::: DATASET SECTION

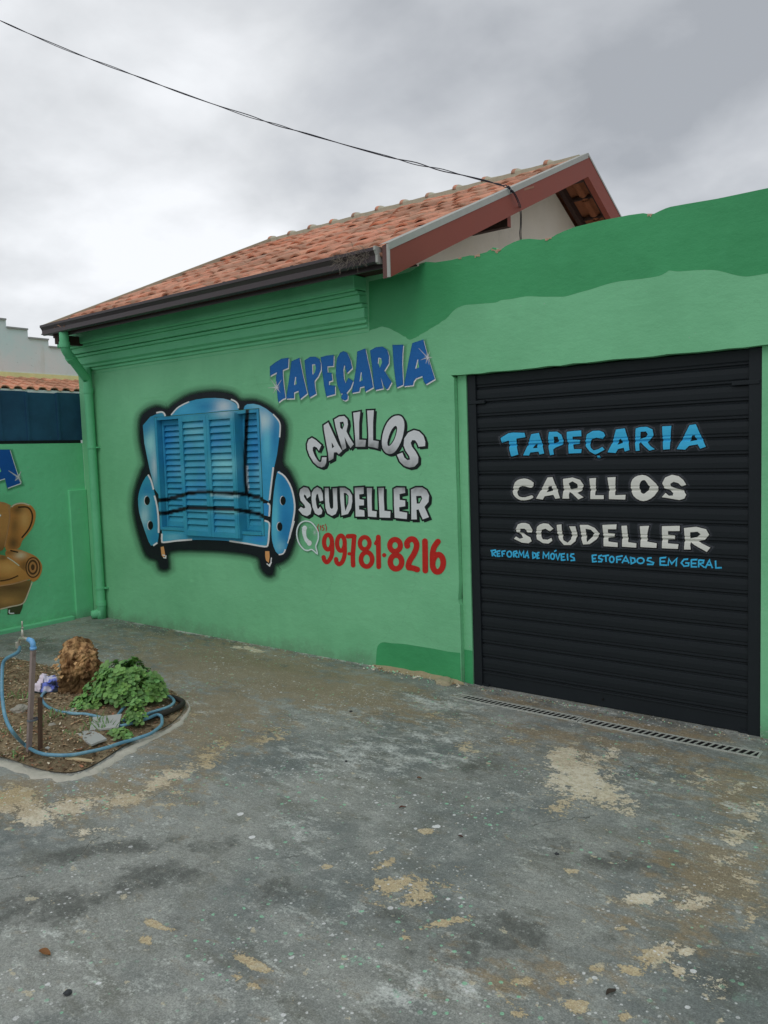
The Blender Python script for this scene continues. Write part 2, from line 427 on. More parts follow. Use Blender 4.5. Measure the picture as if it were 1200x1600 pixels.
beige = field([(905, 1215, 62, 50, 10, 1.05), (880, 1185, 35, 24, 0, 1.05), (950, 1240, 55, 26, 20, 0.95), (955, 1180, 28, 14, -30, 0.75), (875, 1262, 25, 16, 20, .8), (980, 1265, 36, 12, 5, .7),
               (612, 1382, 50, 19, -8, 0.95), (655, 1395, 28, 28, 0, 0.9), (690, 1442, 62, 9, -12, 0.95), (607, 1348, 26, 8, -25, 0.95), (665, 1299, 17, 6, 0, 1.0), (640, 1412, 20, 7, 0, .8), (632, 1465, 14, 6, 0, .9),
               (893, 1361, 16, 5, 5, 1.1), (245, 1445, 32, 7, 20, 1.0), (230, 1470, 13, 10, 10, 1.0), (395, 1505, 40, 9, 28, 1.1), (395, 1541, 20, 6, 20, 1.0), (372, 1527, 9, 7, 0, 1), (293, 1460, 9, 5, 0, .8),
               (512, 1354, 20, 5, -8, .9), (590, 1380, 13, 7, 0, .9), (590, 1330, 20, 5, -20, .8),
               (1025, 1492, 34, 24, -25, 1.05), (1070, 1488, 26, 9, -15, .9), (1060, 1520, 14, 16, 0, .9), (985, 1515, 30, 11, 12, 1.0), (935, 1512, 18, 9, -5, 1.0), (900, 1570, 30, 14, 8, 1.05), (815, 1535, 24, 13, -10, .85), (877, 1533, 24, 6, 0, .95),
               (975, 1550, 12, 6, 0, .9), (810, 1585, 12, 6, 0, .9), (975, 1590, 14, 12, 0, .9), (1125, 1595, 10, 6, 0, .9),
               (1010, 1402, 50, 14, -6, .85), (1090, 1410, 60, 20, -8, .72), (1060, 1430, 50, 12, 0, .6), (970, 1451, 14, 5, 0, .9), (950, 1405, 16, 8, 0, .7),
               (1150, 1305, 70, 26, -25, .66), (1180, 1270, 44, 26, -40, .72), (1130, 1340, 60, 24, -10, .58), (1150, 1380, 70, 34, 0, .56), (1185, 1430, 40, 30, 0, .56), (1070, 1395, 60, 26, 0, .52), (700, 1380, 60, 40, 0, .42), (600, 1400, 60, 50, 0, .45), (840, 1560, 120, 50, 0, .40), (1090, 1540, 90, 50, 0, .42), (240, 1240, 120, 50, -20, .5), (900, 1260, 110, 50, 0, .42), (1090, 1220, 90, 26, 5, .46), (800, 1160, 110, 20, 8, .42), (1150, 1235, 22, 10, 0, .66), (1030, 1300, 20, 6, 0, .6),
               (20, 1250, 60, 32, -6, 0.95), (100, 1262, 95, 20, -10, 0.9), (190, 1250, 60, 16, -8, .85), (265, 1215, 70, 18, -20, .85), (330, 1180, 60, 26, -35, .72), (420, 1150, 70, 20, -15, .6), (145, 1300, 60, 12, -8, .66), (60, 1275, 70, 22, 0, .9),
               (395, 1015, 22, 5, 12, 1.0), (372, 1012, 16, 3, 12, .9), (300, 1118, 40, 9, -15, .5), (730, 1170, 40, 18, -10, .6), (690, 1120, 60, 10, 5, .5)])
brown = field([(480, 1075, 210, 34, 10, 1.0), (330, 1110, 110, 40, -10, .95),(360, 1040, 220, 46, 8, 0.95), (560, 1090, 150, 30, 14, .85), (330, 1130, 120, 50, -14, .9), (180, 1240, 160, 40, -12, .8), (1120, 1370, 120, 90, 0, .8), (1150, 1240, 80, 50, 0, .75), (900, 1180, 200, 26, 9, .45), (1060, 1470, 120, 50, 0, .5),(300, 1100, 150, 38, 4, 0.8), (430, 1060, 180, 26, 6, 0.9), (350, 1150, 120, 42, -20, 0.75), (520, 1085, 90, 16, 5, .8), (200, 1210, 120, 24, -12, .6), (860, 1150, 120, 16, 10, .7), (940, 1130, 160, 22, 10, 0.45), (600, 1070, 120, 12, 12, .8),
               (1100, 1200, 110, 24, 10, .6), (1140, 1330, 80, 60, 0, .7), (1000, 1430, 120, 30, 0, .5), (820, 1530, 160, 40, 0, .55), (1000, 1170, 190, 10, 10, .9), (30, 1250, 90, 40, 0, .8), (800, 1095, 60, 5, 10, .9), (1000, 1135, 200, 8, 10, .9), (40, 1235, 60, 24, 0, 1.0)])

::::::

→ BRIEF
Your copy of the data should match it exactly, except that pictures are left out.

→ SOLUTION FOR THIS TASK
The Blender Python script for this scene continues. Write part 2, from line 427 on. More parts follow. Use Blender 4.5. Measure the picture as if it were 1200x1600 pixels.
beige = field([(905, 1215, 62, 50, 10, 1.05), (880, 1185, 35, 24, 0, 1.05), (950, 1240, 55, 26, 20, 0.95), (955, 1180, 28, 14, -30, 0.75), (875, 1262, 25, 16, 20, .8), (980, 1265, 36, 12, 5, .7),
               (612, 1382, 50, 19, -8, 0.95), (655, 1395, 28, 28, 0, 0.9), (690, 1442, 62, 9, -12, 0.95), (607, 1348, 26, 8, -25, 0.95), (665, 1299, 17, 6, 0, 1.0), (640, 1412, 20, 7, 0, .8), (632, 1465, 14, 6, 0, .9),
               (893, 1361, 16, 5, 5, 1.1), (245, 1445, 32, 7, 20, 1.0), (230, 1470, 13, 10, 10, 1.0), (395, 1505, 40, 9, 28, 1.1), (395, 1541, 20, 6, 20, 1.0), (372, 1527, 9, 7, 0, 1), (293, 1460, 9, 5, 0, .8),
               (512, 1354, 20, 5, -8, .9), (590, 1380, 13, 7, 0, .9), (590, 1330, 20, 5, -20, .8),
               (1025, 1492, 34, 24, -25, 1.05), (1070, 1488, 26, 9, -15, .9), (1060, 1520, 14, 16, 0, .9), (985, 1515, 30, 11, 12, 1.0), (935, 1512, 18, 9, -5, 1.0), (900, 1570, 30, 14, 8, 1.05), (815, 1535, 24, 13, -10, .85), (877, 1533, 24, 6, 0, .95),
               (975, 1550, 12, 6, 0, .9), (810, 1585, 12, 6, 0, .9), (975, 1590, 14, 12, 0, .9), (1125, 1595, 10, 6, 0, .9),
               (1010, 1402, 50, 14, -6, .85), (1090, 1410, 60, 20, -8, .72), (1060, 1430, 50, 12, 0, .6), (970, 1451, 14, 5, 0, .9), (950, 1405, 16, 8, 0, .7),
               (1150, 1305, 70, 26, -25, .66), (1180, 1270, 44, 26, -40, .72), (1130, 1340, 60, 24, -10, .58), (1150, 1380, 70, 34, 0, .56), (1185, 1430, 40, 30, 0, .56), (1070, 1395, 60, 26, 0, .52), (700, 1380, 60, 40, 0, .42), (600, 1400, 60, 50, 0, .45), (840, 1560, 120, 50, 0, .40), (1090, 1540, 90, 50, 0, .42), (240, 1240, 120, 50, -20, .5), (900, 1260, 110, 50, 0, .42), (1090, 1220, 90, 26, 5, .46), (800, 1160, 110, 20, 8, .42), (1150, 1235, 22, 10, 0, .66), (1030, 1300, 20, 6, 0, .6),
               (20, 1250, 60, 32, -6, 0.95), (100, 1262, 95, 20, -10, 0.9), (190, 1250, 60, 16, -8, .85), (265, 1215, 70, 18, -20, .85), (330, 1180, 60, 26, -35, .72), (420, 1150, 70, 20, -15, .6), (145, 1300, 60, 12, -8, .66), (60, 1275, 70, 22, 0, .9),
               (395, 1015, 22, 5, 12, 1.0), (372, 1012, 16, 3, 12, .9), (300, 1118, 40, 9, -15, .5), (730, 1170, 40, 18, -10, .6), (690, 1120, 60, 10, 5, .5)])
brown = field([(480, 1075, 210, 34, 10, 1.0), (330, 1110, 110, 40, -10, .95),(360, 1040, 220, 46, 8, 0.95), (560, 1090, 150, 30, 14, .85), (330, 1130, 120, 50, -14, .9), (180, 1240, 160, 40, -12, .8), (1120, 1370, 120, 90, 0, .8), (1150, 1240, 80, 50, 0, .75), (900, 1180, 200, 26, 9, .45), (1060, 1470, 120, 50, 0, .5),(300, 1100, 150, 38, 4, 0.8), (430, 1060, 180, 26, 6, 0.9), (350, 1150, 120, 42, -20, 0.75), (520, 1085, 90, 16, 5, .8), (200, 1210, 120, 24, -12, .6), (860, 1150, 120, 16, 10, .7), (940, 1130, 160, 22, 10, 0.45), (600, 1070, 120, 12, 12, .8),
               (1100, 1200, 110, 24, 10, .6), (1140, 1330, 80, 60, 0, .7), (1000, 1430, 120, 30, 0, .5), (820, 1530, 160, 40, 0, .55), (1000, 1170, 190, 10, 10, .9), (30, 1250, 90, 40, 0, .8), (800, 1095, 60, 5, 10, .9), (1000, 1135, 200, 8, 10, .9), (40, 1235, 60, 24, 0, 1.0)])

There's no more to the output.